(The task):
Your task is to retype, word for word, the lines from the start of the data through the line holding "for k, me in ME.items(): mkobj(k, me, e)". Do not include the pictures.

## Start

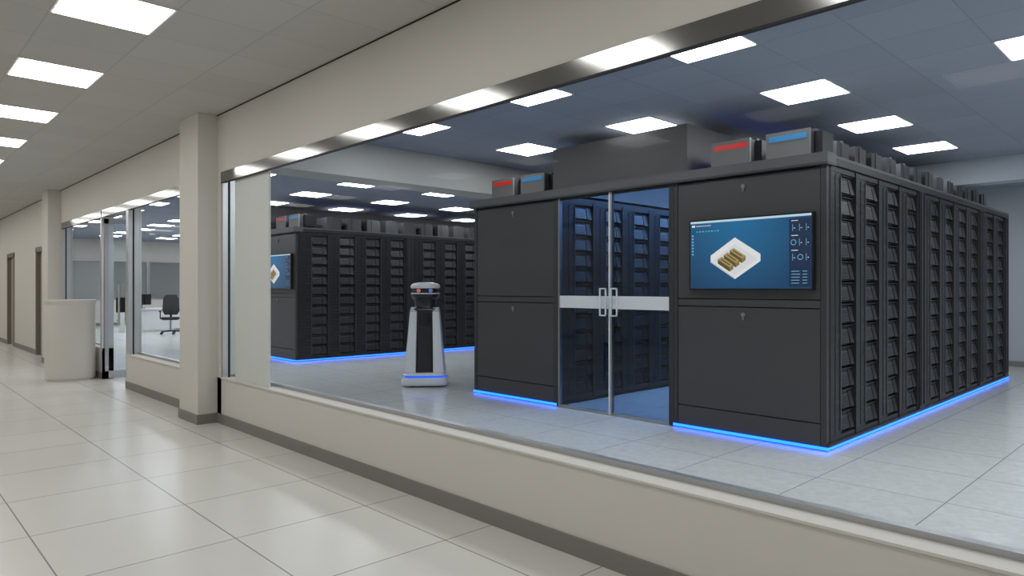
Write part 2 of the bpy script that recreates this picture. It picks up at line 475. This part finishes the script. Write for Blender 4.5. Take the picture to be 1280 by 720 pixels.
    for x0, x1 in ((A0+.05, mx-.022), (mx+.022, A1-.045)):
        b.box(x0, x1, 5.985, 6.01, .005, .03, steel_m); b.box(x0, x1, 5.985, 6.01, 2.43, 2.45, panel2_m)
    for s in (-1, 1):
        xa, xb = mx+s*.03, mx+s*.11
        for q in ((xa, xa+s*.014), (xb, xb+s*.014)): b.box(q[0], q[1], 5.935, 5.95, 1.09, 1.4, white_m)
        for zz in (1.09, 1.386): b.box(xa, xb+s*.014, 5.935, 5.95, zz, zz+.014, white_m)
        for zz in (1.2, 1.28): b.box(xa, xa+s*.014, 5.95, 5.98, zz, zz+.014, white_m)
    out['door_frames'] = b.mesh('door_frames')
    b = MB()
    for x0, x1 in ((A0+.05, mx-.022), (mx+.022, A1-.045)):
        for z0, z1 in ((.03, 1.17), (1.31, 2.43)):
            b.add([(x0, 6.0, z0), (x1, 6.0, z0), (x1, 6.0, z1), (x0, 6.0, z1)], [(0, 1, 2, 3)], dglass_m)
    out['door_glass'] = b.mesh('door_glass')
    return out
ME = build_meshes()
PER = -9.81
for off in (0, PER):
    e = empty('server_rack_enclosure', (off, 0, 0))
    for k, me in ME.items(): mkobj(k, me, e)

# ------------------------------------------------------------------ wall display
scr = bpy.data.materials.new('screen_background'); scr.use_nodes = True
nt = scr.node_tree; N = nt.nodes; Lk = nt.links; bs = N['Principled BSDF']
tc = N.new('ShaderNodeTexCoord'); mp = N.new('ShaderNodeVectorMath'); mp.operation = 'DISTANCE'; mp.inputs[1].default_value = (-.1, 0, .32)
Lk.new(tc.outputs['Object'], mp.inputs[0])
rp = N.new('ShaderNodeValToRGB'); rp.color_ramp.elements[0].color = srgb(26, 112, 162); rp.color_ramp.elements[1].color = srgb(8, 60, 100)
rp.color_ramp.elements[1].position = .75
Lk.new(mp.outputs['Value'], rp.inputs[0]); Lk.new(rp.outputs[0], bs.inputs['Emission Color'])
bs.inputs['Emission Strength'].default_value = .8; bs.inputs['Base Color'].default_value = (.01, .02, .03, 1); bs.inputs['Roughness'].default_value = .3
def em(name, c, s=0.85): return mat(name, (.01, .01, .01), .4, emit=c, estr=s)
s_white = em('screen_white', srgb(235, 235, 235)); s_bar = em('screen_bar', srgb(200, 225, 240)); s_txt = em('screen_text', srgb(130, 190, 225))
s_gold = em('screen_gold', srgb(172, 150, 92)); s_gold2 = em('screen_gold_dark', srgb(92, 76, 44)); s_gold3 = em('screen_gold_mid', srgb(140, 118, 66)); s_dark = em('screen_dark_panel', srgb(6, 38, 72)); s_teal = em('screen_teal', srgb(60, 200, 190)); s_edge = em('screen_platform_edge', srgb(205, 209, 213)); s_floor = em('screen_room_floor', srgb(222, 224, 226))
def display_mesh():
    w, h = .605, .34
    b = MB()
    b.box(-w, w, 0, .05, -h, h, black_m)
    b.box(-.25, .25, .05, .06, -.15, .15, blackm_m)
    def poly(pts, m, dy=0.0):
        b.add([(p[0], -.001-dy, p[1]) for p in pts], [tuple(range(len(pts)))], m)
    def rect(x0, x1, z0, z1, m, dy=.001): poly([(x0, z0), (x1, z0), (x1, z1), (x0, z1)], m, dy)
    rect(-w+.014, w-.014, -h+.016, h-.014, scr, 0)
    rect(-w+.014, w-.014, h-.034, h-.014, s_bar)
    rect(-w+.03, -w+.035+.03, h-.07, h-.05, s_white)
    for i in range(9): rect(-w+.08+i*.018, -w+.09+i*.018, h-.065, h-.055, s_white)
    for i in range(8): rect(-w+.08+i*.032, -w+.095+i*.032, h-.12, h-.108, s_teal if i % 3 == 0 else s_txt)
    for i in range(7): rect(-w+.03, -w+.048, h-.16-i*.03, h-.145-i*.03, s_txt)
    rect(w-.21, w-.02, -h+.03, h-.05, s_dark, .0006)
    R = random.Random(5)
    def ring(cx, cz, r, m):
        n = 20; v = []
        for i in range(n):
            a = 2*math.pi*i/n
            v += [(cx+r*math.cos(a), -.003, cz+r*math.sin(a)), (cx+r*.8*math.cos(a), -.003, cz+r*.8*math.sin(a))]
        b.add(v, [(2*i, 2*i+1, (2*i+3) % (2*n), (2*i+2) % (2*n)) for i in range(n)], m)
    for i in range(3):
        for j in range(3):
            x = w-.18+j*.06; z = h-.13-i*.13
            if i == 1 and j == 0 or i == 2 and j == 1 : ring(x+.01, z, .025, s_txt)
            else:
                rect(x, x+.004, z-.03, z+.03, s_txt, .0015); rect(x+.012, x+.025, z-.008, z-.003, s_white, .0015)
        rect(w-.19, w-.13, h-.073-i*.13, h-.067-i*.13, s_white, .0015)
    for i in range(5):
        rect(w-.19, w-.14+.03*R.random(), -h+.06+i*.026, -h+.065+i*.026, s_txt, .0015)
        rect(w-.09, w-.05, -h+.06+i*.026, -h+.065+i*.026, s_txt, .0015)
    # isometric data centre model: open room with low walls and three rack blocks
    cx, cz = -.12, -.055
    def iso(u, v, z=0): return (cx+(u-v)*.866, cz+(u+v)*.56+z)
    q = .145; wh = .045
    A, B, C, D = iso(-q, -q), iso(q, -q), iso(q, q), iso(-q, q)      # front, right, back, left
    up = lambda p, k=wh: (p[0], p[1]+k)
    poly([(D[0], D[1]-.02), (A[0], A[1]-.02), (B[0], B[1]-.02), up(B), up(C), up(D)], s_white, .0012)
    i2 = q*.9
    poly([iso(-i2, -i2), iso(i2, -i2), iso(i2, i2), iso(-i2, i2)], s_floor, .0018)
    poly([(D[0], D[1]-.02), (A[0], A[1]-.02), (A[0], A[1]-.004), (D[0], D[1]-.004)], s_edge, .0019)
    for k in range(3):
        u0 = .055-k*.07; u1 = u0-.045; v0, v1 = .07, -.07; zz = .04
        a, c, d, f = iso(u1, v1), iso(u0, v1), iso(u0, v0), iso(u1, v0)
        t = .0022+.0012*k
        poly([f, a, up(a, zz), up(f, zz)], s_gold2, t); poly([a, c, up(c, zz), up(a, zz)], s_gold3, t+.0002)
        poly([up(a, zz), up(c, zz), up(d, zz), up(f, zz)], s_gold, t+.0004)
        m0 = up(iso((u0+u1)/2-.006, v1+.02), zz); m1 = up(iso((u0+u1)/2+.006, v1+.02), zz); m2 = up(iso((u0+u1)/2+.006, v0-.02), zz); m3 = up(iso((u0+u1)/2-.006, v0-.02), zz)
        poly([m0, m1, m2, m3], s_gold2, t+.0006)
    return b.mesh('display')
DM = display_mesh()
for off in (0, PER):
    mkobj('wall_display', DM, loc=(-3.075+off, 5.93, 1.72))

# ------------------------------------------------------------------ service robot
e = empty('service_robot', (-8.05, 5.95, 0), math.radians(50))
rw = mat('robot_shell_white', srgb(232, 234, 236), .3, noise=.01)
rgy = mat('robot_shell_grey', srgb(196, 199, 204), .35, noise=.02)
rb = mat('robot_black', srgb(36, 37, 40), .3, noise=.03)
rblu = mat('robot_blue_light', (.02, .08, .5), .4, emit=(.02, .12, .8), estr=1.0)
rred = mat('robot_red_light', (.9, .05, .02), .4, emit=(1, .12, .06), estr=.5)
rbl2 = mat('robot_eye_blue', (.02, .1, .6), .4, emit=(.05, .2, 1), estr=.5)
b = MB()
b.loft([(.02, 0, 0, .30, .28, .08), (.03, 0, 0, .325, .30, .1), (.10, 0, 0, .325, .30, .1), (.13, 0, 0, .31, .285, .1)], rw)
b.loft([(.13, 0, 0, .29, .26, .1), (.165, 0, 0, .29, .26, .1)], rblu)
b.loft([(.165, 0, 0, .305, .28, .1), (.19, 0, 0, .295, .27, .1), (.2, 0, 0, .26, .24, .1)], rw)
for x in (-.2, .2):
    for y in (-.18, .18): b.cyl((x-.02, y, .03), (x+.02, y, .03), .03, rb)
b.obj('base', e)
b = MB()
b.loft([(.18, 0, 0, .22, .19, .04), (.6, 0, 0, .195, .17, .04), (1.08, 0, 0, .165, .15, .04)], rb)
b.loft([(1.08, 0, 0, .19, .17, .05), (1.11, 0, 0, .185, .165, .05), (1.12, 0, 0, .16, .14, .05)], rb)
b.obj('body_core', e)
b = MB()
for s in (-1, 1):
    b.loft([(.18, s*.205, 0, .085, .235, .04), (.22, s*.205, 0, .085, .235, .04), (.6, s*.183, 0, .068, .205, .035), (1.05, s*.16, 0, .052, .178, .03), (1.12, s*.155, 0, .045, .16, .03)], rgy)
    b.loft([(.2, s*.2, -.225, .078, .02, .015), (.6, s*.18, -.196, .062, .018, .015), (1.06, s*.158, -.17, .048, .016, .012)], rw)
b.obj('side_shells', e)
b = MB()
b.loft([(.22, 0, -.2, .105, .012, .01), (.85, 0, -.166, .095, .012, .01)], rb)
b.loft([(.88, 0, -.163, .09, .012, .01), (1.04, 0, -.153, .085, .012, .01)], mat('robot_display', srgb(30, 34, 42), .15))
b.obj('front_panel', e)
b = MB()
b.loft([(1.12, 0, 0, .17, .15, .13), (1.15, 0, 0, .15, .14, .12), (1.24, 0, 0, .165, .15, .13)], rb)
b.obj('neck', e)
b = MB()
b.loft([(1.24, 0, 0, .17, .15, .14), (1.26, 0, 0, .2, .18, .17), (1.315, 0, 0, .205, .185, .175)], rb)
b.loft([(1.315, 0, 0, .21, .19, .18), (1.33, 0, 0, .21, .19, .18)], rw)
b.loft([(1.33, 0, 0, .19, .17, .16), (1.40, 0, 0, .19, .17, .16)], rb)
b.loft([(1.395, 0, 0, .205, .185, .175), (1.42, 0, 0, .215, .195, .185), (1.445, 0, 0, .205, .185, .175), (1.465, 0, 0, .175, .16, .15), (1.48, 0, 0, .1, .09, .08)], rw)
for s, m in ((-1, rred), (1, rbl2)):
    b.cyl((s*.085, -.165, 1.362), (s*.085, -.183, 1.362), .02, m)
    b.cyl((s*.085, -.162, 1.362), (s*.085, -.176, 1.362), .028, rgy)
b.obj('head', e)

# ------------------------------------------------------------------ rounded reception podium
b = MB()
cx, cy = -12.28, 2.36
b.loft([(0, cx, cy, .31, .31, .28), (.04, cx, cy, .31, .31, .28)], pod_m, n=12)
b.loft([(.04, cx, cy, .325, .325, .29), (1.18, cx, cy, .325, .325, .29)], pod_m, n=12)
b.loft([(1.18, cx, cy, .335, .335, .30), (1.22, cx, cy, .335, .335, .30)], pod_m, n=12)
b.obj('reception_podium')

# ------------------------------------------------------------------ office corner behind the far glazing
b = MB()
dx, dy = -24.2, 7.6
b.box(dx-.4, dx+.4, dy-1.6, dy+.2, .71, .75, white_m)
b.box(dx+.3, dx+.33, dy-1.5, dy+.1, .08, .71, white_m)
b.box(dx-.38, dx+.33, dy-1.55, dy-1.5, 0, .71, white_m); b.box(dx-.38, dx+.33, dy+.1, dy+.15, 0, .71, white_m)
b.obj('office_desk')
b = MB()
b.box(dx-.02, dx+.0, dy-1.3, dy-.7, .86, 1.2, black_m); b.box(dx-.03, dx+.05, dy-1.02, dy-.98, .76, .9, black_m); b.box(dx-.1, dx+.1, dy-1.1, dy-.9, .75, .762, black_m)
b.obj('computer_monitor')
e = empty('office_chair', (-22.3, 6.9, 0), math.radians(70))
b = MB()
for i in range(5):
    a = 2*math.pi*i/5; p = (.3*math.cos(a), .3*math.sin(a))
    b.cyl((0, 0, .1), (p[0], p[1], .075), .025, black_m, 10, .016)
    b.cyl((p[0]-.01, p[1]-.02, .03), (p[0]+.01, p[1]+.02, .03), .03, black_m, 12)
b.cyl((0, 0, .08), (0, 0, .44), .03, steel_m)
b.loft([(.43, 0, 0, .2, .2, .06), (.46, 0, 0, .26, .25, .08), (.51, 0, 0, .25, .24, .08)], blackm_m)
M = Matrix.Translation((0, .24, .58)) @ Matrix.Rotation(math.radians(-10), 4, 'X')
b.loft([(0, 0, 0, .18, .03, .03), (.12, 0, 0, .24, .035, .03), (.5, 0, 0, .22, .03, .03), (.62, 0, 0, .15, .02, .02)], blackm_m, M=M)
b.box(-.03, .03, .2, .24, .45, .68, black_m)
for s in (-1, 1):
    b.box(s*.28-.03, s*.28+.03, -.12, .16, .68, .71, black_m); b.box(s*.28-.015, s*.28+.015, 0, .05, .46, .68, black_m)
b.obj('body', e)
b = MB()
for y0, y1 in ((5.2, 6.6), (6.7, 8.1), (8.2, 9.6)):
    b.box(XL+.0, XL+.03, y0, y1, 1.0, 2.4, pane_m); b.box(XL, XL+.04, y0-.04, y0, .96, 2.44, steel_m); b.box(XL, XL+.04, y1, y1+.04, .96, 2.44, steel_m)
    b.box(XL, XL+.04, y0, y1, .96, 1.0, steel_m); b.box(XL, XL+.04, y0, y1, 2.4, 2.44, steel_m)
b.obj('window_4')

# ------------------------------------------------------------------ world + camera
w = bpy.data.worlds.new('world'); scene.world = w; w.use_nodes = True
w.node_tree.nodes['Background'].inputs[0].default_value = (.8, .85, .9, 1)
w.node_tree.nodes['Background'].inputs[1].default_value = .3
cam = bpy.data.cameras.new('camera'); co = bpy.data.objects.new('camera', cam); scene.collection.objects.link(co)
co.location = (0, 0, 1.4); co.rotation_euler = (math.radians(90), 0, math.radians(46.33))
cam.sensor_width = 36; cam.lens = 36*857/1280; cam.clip_start = .05
scene.camera = co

## End

(Response to the task):
Write part 2 of the bpy script that recreates this picture. It picks up at line 475. This part finishes the script. Write for Blender 4.5. Take the picture to be 1280 by 720 pixels.
    for x0, x1 in ((A0+.05, mx-.022), (mx+.022, A1-.045)):
        b.box(x0, x1, 5.985, 6.01, .005, .03, steel_m); b.box(x0, x1, 5.985, 6.01, 2.43, 2.45, panel2_m)
    for s in (-1, 1):
        xa, xb = mx+s*.03, mx+s*.11
        for q in ((xa, xa+s*.014), (xb, xb+s*.014)): b.box(q[0], q[1], 5.935, 5.95, 1.09, 1.4, white_m)
        for zz in (1.09, 1.386): b.box(xa, xb+s*.014, 5.935, 5.95, zz, zz+.014, white_m)
        for zz in (1.2, 1.28): b.box(xa, xa+s*.014, 5.95, 5.98, zz, zz+.014, white_m)
    out['door_frames'] = b.mesh('door_frames')
    b = MB()
    for x0, x1 in ((A0+.05, mx-.022), (mx+.022, A1-.045)):
        for z0, z1 in ((.03, 1.17), (1.31, 2.43)):
            b.add([(x0, 6.0, z0), (x1, 6.0, z0), (x1, 6.0, z1), (x0, 6.0, z1)], [(0, 1, 2, 3)], dglass_m)
    out['door_glass'] = b.mesh('door_glass')
    return out
ME = build_meshes()
PER = -9.81
for off in (0, PER):
    e = empty('server_rack_enclosure', (off, 0, 0))
    for k, me in ME.items(): mkobj(k, me, e)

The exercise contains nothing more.